Kerry's secretly arranged trip to Afghanistan was his second in a month, the first in mid-July, when he got Abdullah and Ghani to agree to an audit of 100 percent of the June votes, after they each accused the other of election fraud. The two were also supposed to begin hammering out the details of a unity government then, regardless of who prevailed after the audit was completed.
But disagreements over the technical aspects of the audit, run by the Afghan Independent Election Commission and overseen by the United Nations, as well as disputes over the power-sharing structure of the new government, slowed the entire process down to a near halt.
The candidates have resolved the auditing differences and signed a communique agreeing to work on the structure of a long-term power-sharing government, they said Friday.
Kerry dismissed the notion that this agreement would invite discussion of a new form of Afghan government, including a parliamentary system, favored by Abdullah, or a stronger presidency, Ghani's preference.
Rather, he said, the immediate future would see the winner of the audited election become president and the loser appoint a kind of CEO whose position would eventually morph into a prime ministerial role after consultation with a loya jirga, or grand council.
"It does not establish a parliamentary system, it does not change the role of the president as head of government, but it does create the new position of the chief executive who will help to manage and work together to bring people onto the same path and create efficiency and modernity in governance," Kerry said of the deal.
Even if the candidates agree in principle to a power-sharing agreement, they won't be able to put it into practice until the new president is inaugurated, meaning there could be continued uncertainty until that point, said Shuja Nawaz, the director of the South Asia Center at the Atlantic Council in Washington.
"The candidates may agree in principle on the division of ministries, for instance, but the relationship between the two candidates is going to be left up in the air until the final result is announced and agreed upon," he said.
To speed up the audit process, a senior administration official said Thursday that the United States expects an additional 70 United Nations Development Program election advisers to arrive in Kabul in the next few days.
"It is possible.
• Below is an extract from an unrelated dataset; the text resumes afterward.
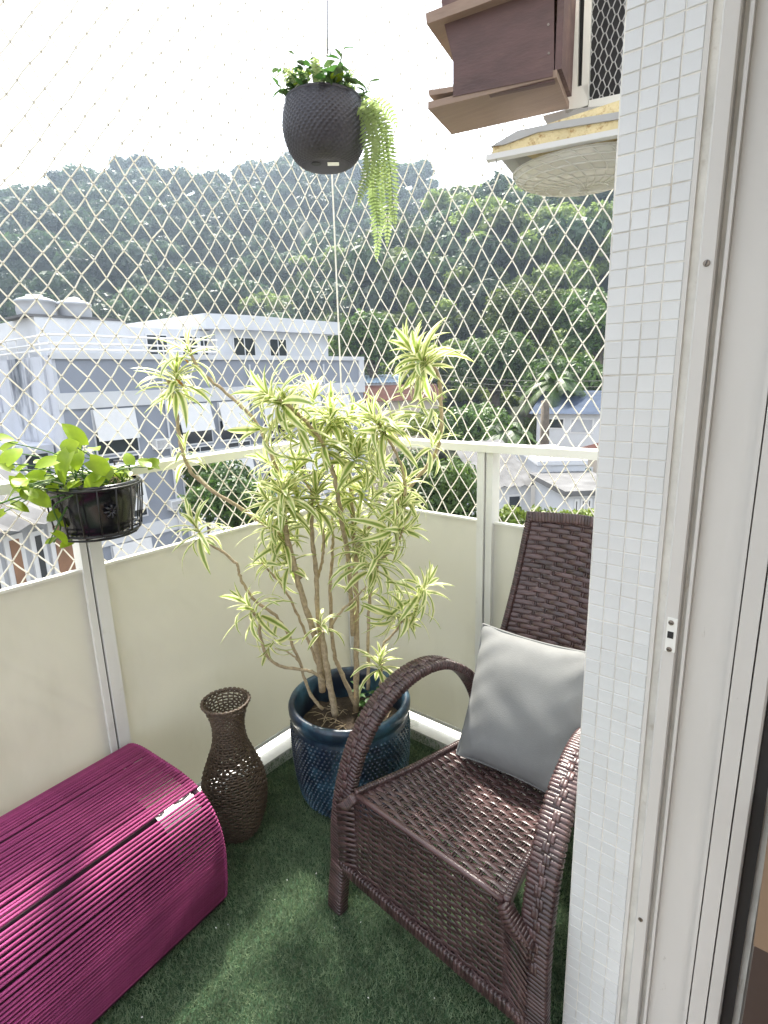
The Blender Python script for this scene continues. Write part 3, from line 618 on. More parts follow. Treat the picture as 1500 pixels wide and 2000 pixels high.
# ------------------------------------------------------------------ safety nets
def net(name, label, f, u0, u1, z0, z1, pu, pz, off, zoff, seed, r=.0020):
    g = np.random.default_rng(seed); nu = int((u1 - u0) / pu) + 1; nz = int((z1 - z0) / (pz / 2)) + 1; K = {}
    for j in range(nz):
        for i in range(nu):
            u = u0 + off + (i + .5 * (j % 2)) * pu + g.normal(0, .0016); z = z0 + zoff + j * pz / 2 + g.normal(0, .0016)
            u += .006 * math.sin(2.1 * z + 3.3 * u + seed) + .003 * math.sin(7 * z - 5 * u); z += -.007 * math.sin(2.6 * u + 1.7 * z) + .003 * math.sin(9 * u + 4 * z)
            K[i, j] = np.array(f(u, z, g.normal(0, .003)))
    t = thing(name, label, 'net', f((u0 + u1) / 2, z0, 0)); m = MB()
    for (i, j), a in K.items():
        if j + 1 >= nz: continue
        for di in ((0, -1) if j % 2 == 0 else (0, 1)):
            b_ = K.get((i + di, j + 1))
            if b_ is not None: m.tube([a, (a + b_) / 2 + g.normal(0, .0008, 3), b_], r, 5, cap=False)
    part('mesh', m, M_net, t, True)
    m = MB(); R_ = .0037; oc = np.array([(1, 0, 0), (-1, 0, 0), (0, 1, 0), (0, -1, 0), (0, 0, 1.15), (0, 0, -1.15)]) * R_
    for a in K.values(): m.add(a + oc, [(0, 2, 4), (2, 1, 4), (1, 3, 4), (3, 0, 4), (2, 0, 5), (1, 2, 5), (3, 1, 5), (0, 3, 5)])
    part('knots', m, M_knot, t, True, kind='stuff')
    return t
nl = net('safety_net', 'white diamond-mesh safety net along the left railing', lambda u, z, e: (-.04 + e, u, z), -2.6, .035, .55, 3.3, .0628, .0785, .012, .03, 1)
nr = net('safety_net', 'white diamond-mesh safety net at the end railing behind the armchair', lambda u, z, e: (u, .04 + e, z), -.03, 1.7, .55, 3.3, .0703, .107, .006, .02, 2)
m = MB(); m.tube([(-.04, .04, z + 0) for z in np.linspace(.4, 3.3, 12)], .0032, 6); part('corner_rope', m, M_net, nl)

# ------------------------------------------------------------------ leaves
def leafmesh(L, Wd, droop, fold, seg=6, kind='lance', twist=0.0):
    m = MB(); vs_ = []; uvs = []
    y = z = 0.0; ang_ = 0.0; ds = L / seg
    for i in range(seg + 1):
        s = i / seg
        if kind == 'lance': w_ = Wd / 2 * (math.sin(PI * min(1, s * .93 + .07)) ** .75) * (1.0 if s < .98 else .25)
        elif kind == 'heart': w_ = Wd / 2 * (max(0, math.sin(PI * (s * .86 + .14))) ** .62) * (1 - .25 * s)
        else: w_ = Wd / 2 * math.sin(PI * min(1, s * .9 + .1))
        if s == 1: w_ = .0004
        tw = twist * s
        for q in (-1, 0, 1):
            x = q * w_; zz = fold * abs(x)
            vs_.append((x * math.cos(tw), y, z + zz + x * math.sin(tw))); uvs.append((.5 + .5 * q * min(1, .35 + w_ / (Wd / 2)), s))
        ang_ = -droop * ((i + 1) / seg) ** 1.2
        y += ds * math.cos(ang_); z += ds * math.sin(ang_)
    if kind == 'heart':      # lobes drawn back at the base
        for q in (0, 2): vs_[q] = (vs_[q][0], -.12 * L, vs_[q][2]); vs_[3 + q] = (vs_[3 + q][0], vs_[3 + q][1] - .06 * L, vs_[3 + q][2])
    fs = []
    for i in range(seg):
        for q in (0, 1): fs.append((i * 3 + q, i * 3 + q + 1, (i + 1) * 3 + q + 1, (i + 1) * 3 + q))
    return m.add(vs_, fs, uvs)
def frame(axis, spin=0.0):
    a = nrm(axis); h = np.array([0, 0, 1.0]) if abs(a[2]) < .95 else np.array([1.0, 0, 0]); x = nrm(np.cross(h, a)); y = np.cross(a, x)
    return Matrix(((x[0], y[0], a[0], 0), (x[1], y[1], a[1], 0), (x[2], y[2], a[2], 0), (0, 0, 0, 1))) @ Matrix.Rotation(spin, 4, 'Z')

# ------------------------------------------------------------------ blue pot with variegated dracaena
PC = np.array([.375, -.425]); PH = .375
T = thing('glazed_pot', 'large dark blue glazed pot with rows of raised dots', 'pot', (PC[0], PC[1], .005))
prof = [(.165, .006), (.185, .03), (.199, .10), (.206, .18), (.208, .26), (.206, .315), (.203, .322), (.208, .328), (.213, .345), (.214, .362), (.209, .374), (.198, .377), (.190, .370), (.186, .34), (.184, .24)]
m = MB(); m.lathe(prof, 64, (PC[0], PC[1], 0), cap0=True); part('pot_body', m, M_pot, T, True)
m = MB(); nrow, ncol = 21, 78; zr = np.array([p[1] for p in prof[:6]]); rr_ = np.array([p[0] for p in prof[:6]])
for i in range(nrow):
    z = .025 + i * (.288 / nrow); R_ = np.interp(z, zr, rr_)
    for k in range(ncol):
        a = 2 * PI * (k + .5 * (i % 2)) / ncol + random.gauss(0, .004); c = np.array([PC[0] + R_ * math.cos(a), PC[1] + R_ * math.sin(a), z + random.gauss(0, .0006)])
        e = np.array([math.cos(a), math.sin(a), 0]); s_ = np.array([-math.sin(a), math.cos(a), 0]); b_ = .0058 * random.uniform(.85, 1.1); h = .0052
        ring = [c - e * .001 + s_ * b_ * math.cos(q) + np.array([0, 0, 1]) * b_ * .92 * math.sin(q) for q in np.linspace(0, 2 * PI, 7)[:-1]]
        ring2 = [c + e * h * .8 + (p_ - c + e * .001) * .55 for p_ in ring]
        m.add(ring + ring2 + [c + e * h], [(q, (q + 1) % 6, 6 + (q + 1) % 6, 6 + q) for q in range(6)] + [(6 + q, 6 + (q + 1) % 6, 12) for q in range(6)])
part('raised_dots', m, M_pot, T, True, kind='stuff')
m = MB(); n = 40; vs_ = [(PC[0], PC[1], .262)]
for k, rr0 in enumerate((.06, .12, .185)):
    for i in range(n): a = 2 * PI * i / n; vs_.append((PC[0] + rr0 * math.cos(a), PC[1] + rr0 * math.sin(a), .262 + random.gauss(0, .005)))
fs = [(0, 1 + i, 1 + (i + 1) % n) for i in range(n)]
for k in range(2):
    for i in range(n): fs.append((1 + k * n + i, 1 + (k + 1) * n + i, 1 + (k + 1) * n + (i + 1) % n, 1 + k * n + (i + 1) % n))
m.add(vs_, fs); part('soil', m, M_soil, T, True)

DR = thing('dracaena_plant', 'tall many-stemmed dracaena with yellow-edged striped leaves in the blue pot', 'plant', (PC[0], PC[1], .26))
def zz(a): return (a[0] / 2.344 + 280, a[1] / 2.344 + 600)
def dpt(u, v, dist):
    for _ in range(40):
        p = pxd(u, v, dist)
        if p[0] > .06 and p[1] < -.06: return p
        dist -= .02
    return p
stems = {  # zoomed-picture trace, distances along it, radius at base and tip
 'A': ([(880, 1870), (850, 1700), (815, 1490)], (1.72, 1.70), .0115, .0095),
 'B': ([(820, 1760), (790, 1530), (735, 1350), (690, 1180), (655, 1030), (640, 900), (640, 840)], (1.74, 1.66), .011, .007),
 'C': ([(975, 1850), (975, 1500), (970, 1150), (960, 980), (950, 830), (900, 700)], (1.82, 1.86), .0105, .006),
 'D': ([(975, 1830), (900, 1660), (870, 1560), (855, 1300), (868, 1100), (865, 1000), (860, 900)], (1.80, 1.90), .0085, .004),
 'E': ([(830, 1700), (800, 1400), (790, 1200), (770, 1000), (775, 830)], (1.76, 1.72), .0085, .006),
 'F': ([(795, 1260), (820, 1150), (825, 1050), (800, 900), (720, 760)], (1.76, 1.80), .005, .004),
 'G': ([(1030, 1750), (1030, 1500), (1040, 1300), (1070, 1190), (1080, 1120)], (1.78, 1.62), .006, .004),
 'H': ([(960, 1500), (940, 1180), (910, 1000), (890, 850), (850, 700), (800, 590), (700, 480), (590, 410)], (1.80, 1.58), .008, .005),
 'I': ([(965, 1250), (1000, 1060), (1100, 960), (1200, 850), (1330, 680), (1362, 560), (1360, 400), (1340, 290), (1270, 220)], (1.82, 1.66), .007, .005),
 'J': ([(1195, 940), (1190, 750), (1130, 620), (1060, 510)], (1.72, 1.64), .0045, .004),
 'K': ([(720, 1240), (640, 1060), (560, 1000), (430, 910), (250, 790), (190, 690), (160, 560), (145, 430), (110, 330)], (1.74, 1.72), .0065, .0045),
 'L': ([(650, 950), (620, 780), (570, 640), (510, 520), (400, 410), (270, 300), (210, 190)], (1.70, 1.70), .006, .004),
 'M': ([(820, 1840), (760, 1760), (690, 1560), (620, 1430), (500, 1330), (445, 1240), (430, 1180), (370, 1130), (280, 1060), (230, 990)], (1.70, 1.52), .0055, .0032),
 'N': ([(830, 1710), (760, 1665), (650, 1650), (570, 1600), (535, 1500), (530, 1440), (480, 1360)], (1.68, 1.56), .0055, .004),
 'N2': ([(730, 1640), (680, 1590), (600, 1560)], (1.66, 1.62), .003, .002),
 'O': ([(800, 1640), (720, 1440), (650, 1300), (590, 1220), (540, 1170)], (1.78, 1.74), .005, .003),
 'P': ([(850, 1480), (900, 1400), (960, 1340), (1020, 1280)], (1.72, 1.76), .005, .003),
 'Q': ([(1090, 1740), (1095, 1560), (1140, 1500), (1190, 1430), (1240, 1350), (1290, 1270)], (1.78, 1.62), .0045, .003),
 'R': ([(1080, 1760), (1090, 1680), (1085, 1600)], (1.74, 1.70), .004, .003),
 'S': ([(1090, 1050), (1150, 960), (1190, 880), (1200, 800)], (1.72, 1.70), .004, .003),
 'T': ([(1060, 1180), (1150, 1100), (1190, 1010)], (1.66, 1.60), .004, .003),
}
for k, (tr, (d0, d1), r0, r1) in stems.items():
    P = [dpt(*zz(a), d0 + (d1 - d0) * i / (len(tr) - 1)) for i, a in enumerate(tr)]; P = catmull(P, 7); P += rng.normal(0, .0012, P.shape)
    m = MB(); rads = np.linspace(r0, r1, len(P)) * (1 + .12 * np.sin(np.arange(len(P)) * 2.3)); m.tube(P, rads, 8); part('stem', m, M_stem, DR, True)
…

It'll be hard," the official said.
Officials have stressed the importance of getting a new president inaugurated by the NATO conference, because that individual will be in charge of making a sales pitch to member countries about the alliance's post-2014 commitments to Afghanistan.
"The Afghans need to be represented at the NATO summit by their president who has legitimacy," Marc Grossman, the U.S. State Department's special representative to Afghanistan and Pakistan from 2011 to 2012, said. "People are making decisions in capitals now about what to do on January 1, 2015."